The company which is still expected to pay the balance of its $500 million bid for 9mobile in the next 90 days, in order to take full possession of the telecoms firm is certain of ownership having signed Share Purchase Agreement (SPA) and other contractual documents pertaining to the acquisition.
Teleology has therefore detailed an ambitious plan of action that will guide its rapid overhaul not only of the network but all aspects of the operations.
Adrian Wood, Teleology’s Director and pioneer managing director of MTN Nigeria, says, “9mobile is transiting into a new phase that will be defined by optimal value delivery: value to our employees, value to our customers, value to local communities and indeed to all stakeholders.”
He added that the new organisation to emerge would be “engineering led and brand driven.”
In delivering service, “we will strive to ensure that 9Mobile operations deliver fulfilment to our customers, empowerment to local communities, protection to the vulnerable and excellent rewards not only to our shareholders but to all stakeholders.”
In its 10-point plan of action, that aggregates its mission and how it intends to run 9mobile, Teleology confirms its partnership with Safaricom, the largest network operator in East Africa and popularly known for the huge success of the Mpesa mobile money financial service system in Kenya.
Teleology intends to double the 9Mobile network with new 3G/4G specific cell sites as well as several thousands of kilometers of fiber optic cable across the country and also drive a special program of rural internet coverage, focusing on 4G with broadband access planned for all of Nigeria’s 774 Local Government Areas.
Youth engagement and employment programs are also planned with all build contractors, distributors and consultants, Wood said, while investment in broadband internet access technologies which are completely new to Nigeria, are also planned.
Very importantly, he added that the 9Mobile network will be optimised for high speed and high capacity data including imaging, video, games, music, IPTV and more.
“Any 3-point plan or 3-dimension idea is naïve and completely missing the scope and complexity of the urgent Nigerian need to be brought into the 21st century broadband era,” Wood said.
Teleology projects a 50 percent increase in direct employment in the new 9Mobile. There is also an active plan to introduce within the first year, several million 4G-capable premium quality smartphones, at affordable pricing.
“Nigerians should look forward to a new regime of intensely exciting and innovative brand loyalty reward programs, from the new 9Mobile,” he said.
Coming at a period when competition in the Nigerian telecom industry has for some years been limited to price wars between the various GSM companies, clearly, Teleology’s coming will very likely herald a new era of intense competition and quest for market share among Nigeria’s telecom operators.
It is expected that the Nigerian Communications Commission (NCC) will approve a license transfer to Teleology for the acquisition of 9mobile in the next few weeks.
Reports suggest that Teleology is made up of 12 international and eight Nigerian shareholders, five of which are ex-MTN senior staff. Others include past executives from Orange, Vodafone and Celtel.

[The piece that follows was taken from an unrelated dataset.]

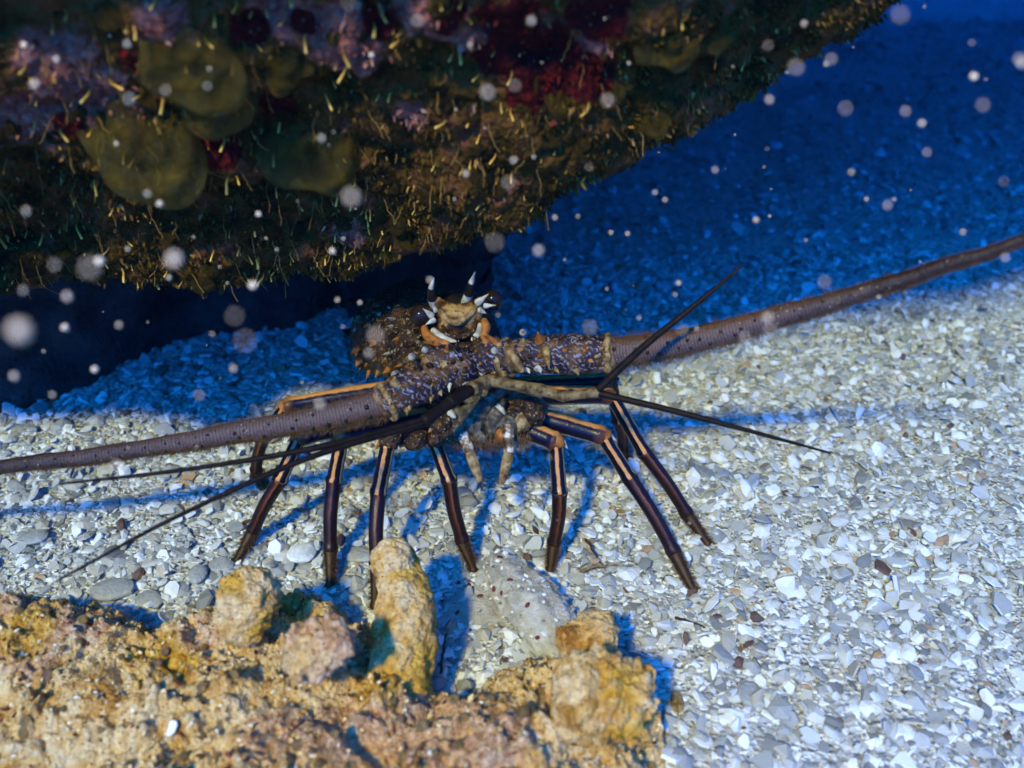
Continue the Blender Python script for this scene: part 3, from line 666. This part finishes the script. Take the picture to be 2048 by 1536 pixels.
def cone(p, dirn, L, r, bend=None, m=8):
    b_ = np.zeros(3) if bend is None else np.array(bend)
    t = np.linspace(0, 1, 6)[:, None]; P = p + nrm(dirn) * L * t + b_ * L * t ** 2
    return tube(P, r * np.array([1, .86, .66, .44, .24, .06]), m)
def spine(p, dirn, L, r, mat, parent, bend=None, nm='spine'):
    v, f, a = cone(np.array(p), dirn, L, r, bend); return obj(nm, v, f, M[mat], parent, a)
# face
g1 = np.linspace(-1, 1, 21); U_, W_ = np.meshgrid(g1, g1, indexing='ij')
fc0 = at(917, 640, .672); fx_, fy_ = RT * .0165, nrm(np.array([0, .35, .94])) * .0115
wd = 1 - .18 * (1 - W_) * .5
Vf = fc0 + (U_ * wd)[..., None] * fx_ + (W_ + .42 * (W_ > -2) * (U_ ** 2 - .55) * (W_ + 1) * .5)[..., None] * fy_ + ((1 - U_ ** 2) * .008 - .006 * np.abs(W_) ** 3 - .004)[..., None] * np.array([0, -1.0, .25])
hp = obj('face_plate', Vf.reshape(-1, 3), gridf(21, 21), M['face'], lob); s_ = hp.modifiers.new('thick', 'SOLIDIFY'); s_.thickness = .010; s_.offset = 0
v, f = uvsphere(18, 12); obj('brow_shade', v * np.array([.013, .012, .010]) + at(913, 612, .690), f, M['black'], hp)  # black ellipsoid stands in for the shade in the hollow between the horns
lpart('face_rim', [at(885, 652, .668), at(895, 668, .664), at(920, 674, .662), at(944, 662, .664), at(950, 645, .668)], [.0016, .0022, .0024, .0022, .0016], 'shell', parent=hp)
lpart('face_ridge', [at(880, 622, .668), at(892, 636, .663), at(912, 646, .660), at(932, 636, .663), at(950, 620, .668)], [.002, .0026, .0026, .0026, .002], 'tan', parent=hp)
lpart('white_band', [at(866, 660, .671), at(876, 671, .667), at(898, 680, .663), at(912, 683, .662)], [.0025, .0034, .0022, .0010], 'white')
lpart('white_band', [at(944, 680, .664), at(956, 667, .667), at(960, 650, .672)], [.0014, .0034, .0024], 'white')
lpart('orange_band', [at(848, 655, .672), at(856, 672, .667), at(874, 684, .662), at(896, 690, .660)], [.0028, .0040, .0040, .003], 'orange')
lpart('orange_band', [at(968, 640, .672), at(972, 656, .667), at(966, 676, .664)], [.0025, .0036, .0025], 'orange')
# horns over the eyes
def horn(P, r):
    C_ = catmull(np.array(P), 30)
    o = lpart('horn', C_[:14], np.linspace(r, r * .78, 14), 'white', smooth_pts=False)
    lpart('horn_band', C_[12:22], np.linspace(r * .86, r * .55, 10), 'black', parent=o, smooth_pts=False)
    lpart('horn_tip', C_[20:], np.linspace(r * .56, r * .10, 10), 'white', parent=o, smooth_pts=False)
horn([at(878, 622, .685), at(866, 602, .675), at(862, 580, .665), at(868, 556, .655)], .0047)
horn([at(930, 612, .685), at(936, 592, .675), at(941, 570, .665), at(950, 544, .655)], .0046)
for (cx, cy, d, rr_, tx, ty) in [(842, 632, .675, .0088, 868, 634), (986, 600, .683, .0080, 958, 612)]:
    v, f = uvsphere(20, 14); c0 = at(cx, cy, d); e = obj('eye', v * np.array([rr_, rr_, rr_ * 1.05]) + c0, f, M['eye'], lob)
    lpart('eyestalk', [at(tx, ty, d + .004), c0], [.006, .0072], 'black', parent=e)
for (p, q, L, r) in [((864, 632), (842, 614), .010, .0030), ((868, 640), (846, 652), .009, .0027), ((872, 622), (860, 600), .008, .0022), ((955, 606), (982, 584), .012, .0034), ((970, 612), (998, 610), .010, .0025), ((960, 620), (975, 628), .008, .0028)]:
    a0 = at(*p, .668); b0 = at(*q, .662); spine(a0, b0 - a0, L, r, 'white', lob, nm='brow_spine')
# antennae
def antenna(segs, flag, frad, tdist, hair_side, spines_top, spines_bot):
    root = None
    for i, (P, rad) in enumerate(segs):
        Pc = catmull(np.array(P), 34); rr = catmull(np.array(rad, float)[:, None], 34)[:, 0]
        v, f, a = tube(Pc, rr, 36)
        cc_ = np.vstack([Pc[:1], Pc[:1], Pc, Pc[-1:], Pc[-1:]]).repeat(37, 0); dd_ = nrm(v - cc_)
        v = v + dd_ * (.0030 * fbm(v, 70, 3, 160 + i) + .0022 * (.5 - worley(v, 150, 165 + i)))[:, None]
        o = obj('antenna_base' if root is None else 'antenna_joint', v, f, M['ped'], lob if root is None else root, a)
        root = root or o
        T = nrm(Pc[-1] - Pc[0]); up_ = nrm(np.array([0, -.15, 1.0]) - T * (np.array([0, -.15, 1.0]) @ T)); fr = nrm(TOCAM - T * (TOCAM @ T)); dn = nrm(.75 * fr - .65 * up_)
        for t in spines_top[i]:
            k = int(np.clip(t + rng.normal(0, .05), 0, 1) * 33); spine(Pc[k] + up_ * rr[k] * .85, up_ + rng.uniform(-.1, .8) * fr + T * rng.uniform(-.2, .6), rng.uniform(.007, .016), rng.uniform(.003, .0048), rng.choice(['tan', 'orange', 'shell']), root)
        for t in spines_bot[i]:
            k = int(np.clip(t + rng.normal(0, .06), 0, 1) * 33); spine(Pc[k] + dn * rr[k] * .85, dn + T * rng.uniform(.1, .8) + up_ * rng.uniform(-.4, .4), rng.uniform(.004, .010), rng.uniform(.0025, .0046), rng.choice(['white', 'tan', 'tan']), root)
        for t in rng.uniform(.08, .95, 14):
            k = int(t * 33); q = nrm(fr + up_ * rng.uniform(-.5, .6)); spine(Pc[k] + q * rr[k] * .92, q + T * .7, rng.uniform(.003, .006), .0022, rng.choice(['tan', 'shell', 'orange', 'shell']), root)
        # flared rim at the far end
        aa_ = np.linspace(0, 2 * math.pi, 40)
        ring = Pc[-1] - T * .002 + (rr[-1] * .98) * (np.cos(aa_)[:, None] * fr + np.sin(aa_)[:, None] * np.cross(T, fr))
        v, f, a = tube(ring, .0028 + .0008 * np.sin(aa_ * 7), 8, ref=T, cap=False); obj('joint_rim', v, f, M['tan'], root, a)
    n = 520; Pc = catmull(np.array(flag), n); q_ = np.stack([np.linspace(0, 9, n), np.zeros(n), np.zeros(n)], 1); Pc = Pc + .0022 * np.stack([fbm(q_, 1.0, 2, 231), fbm(q_, 1.0, 2, 232), fbm(q_, 1.0, 2, 233)], 1); rr = np.interp(np.linspace(0, 1, n), np.linspace(0, 1, len(frad)), frad)
    L = np.concatenate([[0], np.cumsum(np.linalg.norm(np.diff(Pc, axis=0), axis=1))])
    rr = rr * (1 + .05 * vnoise(np.stack([L * 40, 0 * L, 0 * L], 1), 5) + .02 * vnoise(np.stack([L * 110, 0 * L, 0 * L], 1), 6))
    v, f, a = tube(Pc, rr, 18, cap=False); a['len'] = np.repeat(L, 19)
    fl_ = obj('flagellum', v, f, M['flag'], lob, a)
    T = nrm(np.gradient(Pc, axis=0)); N = nrm(TOCAM - (T @ TOCAM)[:, None] * T); B = np.cross(T, N)
    sph = uvsphere(8, 6); parts = []
    for row, ang in enumerate((-.10, .62)):
        for s in np.arange(.012 + .006 * row, L[-1] * .8, .0125):
            k = np.searchsorted(L, s + rng.uniform(-.004, .004)); k = min(k, n - 1); A_ = ang * (1 if hair_side < 0 else -1) + rng.normal(0, .13)
            if rng.random() < .15: continue
            q = math.cos(A_) * N[k] + math.sin(A_) * B[k]; parts.append((sph[0] * rng.uniform(.0012, .0022) * rr[k] / frad[0] + Pc[k] + q * rr[k] * .97, sph[1], {}))
    v, f, a = join(parts); obj('tubercle_row', v, f, M['black'], fl_)
    hv = []; hf = []
    for j in range(4200):
        k = int(rng.random() ** .9 * (n - 1)); A_ = rng.normal(0, .55) + (math.pi if rng.random() < .2 else 0)
        dwn = nrm(np.array([0, -.35, -1.0]) - T[k] * (np.array([0, -.35, -1.0]) @ T[k])); q = nrm(math.cos(A_) * dwn + math.sin(A_) * np.cross(T[k], dwn)); Lh = rng.uniform(.0025, .0070) * rr[k] / frad[0]
        p = Pc[k] + q * rr[k] * .9; s_ = T[k] * .00022; tip = p + q * Lh + T[k] * rng.normal(.002, .0015)
        b0 = len(hv) * 1; hv += [p - s_, p + s_, tip]; hf.append((b0, b0 + 1, b0 + 2))
    obj('hair_fringe', np.array(hv), np.array(hf), M['brownhair'], fl_, kind='stuff')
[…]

“The shareholders will be unveiled once the transaction is closed, and with the makeup of our shareholders, our intention is to make 9mobile a Nigeria-centric operation,” Wood said.
The company which will be inheriting 9mobile’s $1.2 billion debt named Afrexim Bank as its financial support for the bidding process as well as UBS AG a Swiss global financial services company, which is raising equity from both Nigerian and international banks.
Adrian Wood assured that additional details, including plans for a formal re-launch will be communicated in due course.